**Supplied records**

— Begin —

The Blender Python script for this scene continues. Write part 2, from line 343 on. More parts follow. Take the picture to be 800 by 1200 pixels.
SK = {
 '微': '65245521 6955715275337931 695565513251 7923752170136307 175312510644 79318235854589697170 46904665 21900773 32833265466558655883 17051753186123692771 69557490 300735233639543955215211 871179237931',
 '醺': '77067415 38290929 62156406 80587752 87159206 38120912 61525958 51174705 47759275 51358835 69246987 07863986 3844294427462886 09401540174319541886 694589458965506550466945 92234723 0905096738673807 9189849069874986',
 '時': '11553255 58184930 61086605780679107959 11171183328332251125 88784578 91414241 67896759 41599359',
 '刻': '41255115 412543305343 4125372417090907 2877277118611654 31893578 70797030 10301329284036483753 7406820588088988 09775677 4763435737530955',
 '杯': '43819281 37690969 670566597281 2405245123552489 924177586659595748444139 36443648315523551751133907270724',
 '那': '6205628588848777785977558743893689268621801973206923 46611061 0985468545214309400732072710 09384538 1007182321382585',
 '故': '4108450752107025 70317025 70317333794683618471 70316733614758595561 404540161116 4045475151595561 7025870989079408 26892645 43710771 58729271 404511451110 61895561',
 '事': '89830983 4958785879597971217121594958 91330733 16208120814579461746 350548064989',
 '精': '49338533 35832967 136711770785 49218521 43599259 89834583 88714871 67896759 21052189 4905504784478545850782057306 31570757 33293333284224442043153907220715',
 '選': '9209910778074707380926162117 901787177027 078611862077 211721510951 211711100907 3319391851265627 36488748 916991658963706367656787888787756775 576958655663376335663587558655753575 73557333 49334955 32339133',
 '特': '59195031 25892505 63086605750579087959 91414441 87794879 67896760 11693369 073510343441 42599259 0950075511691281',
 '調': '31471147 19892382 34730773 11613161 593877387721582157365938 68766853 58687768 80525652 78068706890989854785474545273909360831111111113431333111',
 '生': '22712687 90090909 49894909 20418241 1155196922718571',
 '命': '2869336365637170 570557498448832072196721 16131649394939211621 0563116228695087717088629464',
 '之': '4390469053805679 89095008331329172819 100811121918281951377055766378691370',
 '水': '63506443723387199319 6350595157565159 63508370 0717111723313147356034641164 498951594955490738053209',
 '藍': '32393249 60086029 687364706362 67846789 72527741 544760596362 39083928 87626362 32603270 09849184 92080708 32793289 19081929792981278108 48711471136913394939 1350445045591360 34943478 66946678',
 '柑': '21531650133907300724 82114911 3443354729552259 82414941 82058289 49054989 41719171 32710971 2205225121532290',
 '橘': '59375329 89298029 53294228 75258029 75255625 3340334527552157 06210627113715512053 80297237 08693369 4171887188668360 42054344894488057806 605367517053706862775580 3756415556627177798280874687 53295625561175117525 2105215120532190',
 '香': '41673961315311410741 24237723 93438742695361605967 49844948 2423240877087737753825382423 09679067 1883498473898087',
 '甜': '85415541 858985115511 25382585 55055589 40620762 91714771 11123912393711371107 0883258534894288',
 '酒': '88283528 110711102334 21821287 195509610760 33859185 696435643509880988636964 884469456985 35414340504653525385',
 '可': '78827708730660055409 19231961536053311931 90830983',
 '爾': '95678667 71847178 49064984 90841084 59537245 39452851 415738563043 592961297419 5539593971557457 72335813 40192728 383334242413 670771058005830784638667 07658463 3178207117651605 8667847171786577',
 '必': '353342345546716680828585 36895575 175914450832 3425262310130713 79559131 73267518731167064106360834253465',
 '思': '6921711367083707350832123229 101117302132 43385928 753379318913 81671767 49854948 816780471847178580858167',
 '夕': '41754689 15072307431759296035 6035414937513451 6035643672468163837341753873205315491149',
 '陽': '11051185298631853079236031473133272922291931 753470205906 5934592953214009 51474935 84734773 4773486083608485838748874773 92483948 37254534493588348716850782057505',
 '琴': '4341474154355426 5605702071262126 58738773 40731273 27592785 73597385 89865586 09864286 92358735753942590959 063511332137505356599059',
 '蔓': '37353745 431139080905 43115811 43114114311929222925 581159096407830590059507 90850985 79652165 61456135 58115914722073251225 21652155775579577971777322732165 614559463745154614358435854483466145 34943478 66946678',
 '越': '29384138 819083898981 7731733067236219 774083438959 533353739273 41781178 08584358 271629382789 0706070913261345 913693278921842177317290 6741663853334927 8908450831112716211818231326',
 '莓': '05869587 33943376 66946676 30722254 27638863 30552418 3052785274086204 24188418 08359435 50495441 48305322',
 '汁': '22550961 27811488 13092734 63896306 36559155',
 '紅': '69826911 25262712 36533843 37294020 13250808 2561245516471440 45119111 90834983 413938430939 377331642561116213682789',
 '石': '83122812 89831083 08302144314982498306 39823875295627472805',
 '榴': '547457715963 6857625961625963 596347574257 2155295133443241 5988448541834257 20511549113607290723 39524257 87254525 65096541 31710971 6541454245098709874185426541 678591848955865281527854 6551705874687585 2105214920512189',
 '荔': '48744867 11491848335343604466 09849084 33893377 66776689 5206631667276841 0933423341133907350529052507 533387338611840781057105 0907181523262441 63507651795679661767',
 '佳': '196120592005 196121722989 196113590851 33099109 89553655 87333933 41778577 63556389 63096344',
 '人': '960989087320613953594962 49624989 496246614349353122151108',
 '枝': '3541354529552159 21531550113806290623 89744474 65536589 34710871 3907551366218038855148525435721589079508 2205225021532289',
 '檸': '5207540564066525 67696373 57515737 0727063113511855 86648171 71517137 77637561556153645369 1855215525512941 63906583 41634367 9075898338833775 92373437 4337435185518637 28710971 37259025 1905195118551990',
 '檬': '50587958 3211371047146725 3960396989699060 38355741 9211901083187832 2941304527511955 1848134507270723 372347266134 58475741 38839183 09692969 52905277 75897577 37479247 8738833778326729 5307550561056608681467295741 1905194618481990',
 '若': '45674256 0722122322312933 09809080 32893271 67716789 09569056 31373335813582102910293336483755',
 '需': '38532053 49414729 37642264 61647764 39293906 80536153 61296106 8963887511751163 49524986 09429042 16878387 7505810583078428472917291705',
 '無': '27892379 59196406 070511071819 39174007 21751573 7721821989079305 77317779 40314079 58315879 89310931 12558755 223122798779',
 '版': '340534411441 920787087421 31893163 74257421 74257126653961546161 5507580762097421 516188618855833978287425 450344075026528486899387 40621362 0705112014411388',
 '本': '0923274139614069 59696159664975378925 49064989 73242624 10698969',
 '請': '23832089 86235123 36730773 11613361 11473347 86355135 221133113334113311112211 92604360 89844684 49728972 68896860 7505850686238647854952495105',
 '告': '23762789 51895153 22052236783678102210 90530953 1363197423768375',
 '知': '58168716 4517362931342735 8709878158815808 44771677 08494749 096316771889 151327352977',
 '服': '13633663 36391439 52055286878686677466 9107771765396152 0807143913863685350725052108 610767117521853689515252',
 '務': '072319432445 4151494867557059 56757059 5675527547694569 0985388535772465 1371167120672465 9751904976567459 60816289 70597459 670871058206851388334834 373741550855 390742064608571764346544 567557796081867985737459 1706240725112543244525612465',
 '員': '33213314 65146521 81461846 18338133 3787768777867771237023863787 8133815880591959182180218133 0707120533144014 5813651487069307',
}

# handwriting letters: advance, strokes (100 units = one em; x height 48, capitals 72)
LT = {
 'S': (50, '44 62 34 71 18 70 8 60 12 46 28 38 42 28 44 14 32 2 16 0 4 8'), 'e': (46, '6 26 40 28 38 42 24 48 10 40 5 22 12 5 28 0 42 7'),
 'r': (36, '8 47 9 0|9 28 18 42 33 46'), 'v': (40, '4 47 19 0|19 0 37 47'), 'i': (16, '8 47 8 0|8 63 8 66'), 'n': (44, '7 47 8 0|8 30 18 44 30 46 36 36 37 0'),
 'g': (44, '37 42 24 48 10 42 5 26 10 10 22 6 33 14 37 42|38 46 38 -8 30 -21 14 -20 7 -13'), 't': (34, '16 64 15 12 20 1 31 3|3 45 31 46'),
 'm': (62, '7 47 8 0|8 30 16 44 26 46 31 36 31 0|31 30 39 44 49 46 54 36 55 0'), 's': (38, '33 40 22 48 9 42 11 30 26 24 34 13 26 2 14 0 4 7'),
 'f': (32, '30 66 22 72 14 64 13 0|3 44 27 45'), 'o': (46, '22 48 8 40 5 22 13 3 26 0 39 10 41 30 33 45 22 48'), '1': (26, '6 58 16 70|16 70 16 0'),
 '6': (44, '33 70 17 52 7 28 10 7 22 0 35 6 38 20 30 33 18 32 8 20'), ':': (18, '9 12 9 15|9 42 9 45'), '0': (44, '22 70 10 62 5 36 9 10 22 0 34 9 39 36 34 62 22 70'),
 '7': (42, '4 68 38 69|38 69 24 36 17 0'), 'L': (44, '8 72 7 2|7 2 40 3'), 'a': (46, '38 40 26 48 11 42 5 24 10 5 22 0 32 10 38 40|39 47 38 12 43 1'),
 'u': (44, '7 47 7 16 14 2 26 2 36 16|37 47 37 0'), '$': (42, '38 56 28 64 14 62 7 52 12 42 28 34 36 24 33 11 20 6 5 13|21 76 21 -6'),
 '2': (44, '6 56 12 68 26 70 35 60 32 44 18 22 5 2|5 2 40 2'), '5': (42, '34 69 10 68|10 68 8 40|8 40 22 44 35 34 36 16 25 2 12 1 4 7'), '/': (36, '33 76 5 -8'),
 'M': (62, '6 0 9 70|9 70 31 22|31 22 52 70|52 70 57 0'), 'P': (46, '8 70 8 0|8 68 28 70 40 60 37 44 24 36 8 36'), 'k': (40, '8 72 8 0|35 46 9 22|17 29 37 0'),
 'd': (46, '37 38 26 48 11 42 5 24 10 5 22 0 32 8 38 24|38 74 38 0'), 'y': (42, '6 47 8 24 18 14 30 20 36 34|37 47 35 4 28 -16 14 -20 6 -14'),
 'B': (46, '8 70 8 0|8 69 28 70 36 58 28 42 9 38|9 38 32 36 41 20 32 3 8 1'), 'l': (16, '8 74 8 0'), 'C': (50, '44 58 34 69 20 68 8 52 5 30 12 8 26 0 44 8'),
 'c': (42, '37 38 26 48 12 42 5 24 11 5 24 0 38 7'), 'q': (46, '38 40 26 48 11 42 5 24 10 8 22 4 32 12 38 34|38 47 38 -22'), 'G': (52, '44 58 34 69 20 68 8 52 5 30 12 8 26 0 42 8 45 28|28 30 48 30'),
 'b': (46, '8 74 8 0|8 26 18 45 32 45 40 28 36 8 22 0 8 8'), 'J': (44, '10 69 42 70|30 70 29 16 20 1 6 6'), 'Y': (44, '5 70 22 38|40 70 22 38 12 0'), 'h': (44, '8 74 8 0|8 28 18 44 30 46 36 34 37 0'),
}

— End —
— Begin —

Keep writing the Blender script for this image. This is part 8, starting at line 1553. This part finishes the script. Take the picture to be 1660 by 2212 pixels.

— End —

**Exercise task**
What is the number of lines in the listing that include the word "pixels"? Give that number and nothing else.

**Answer below**
2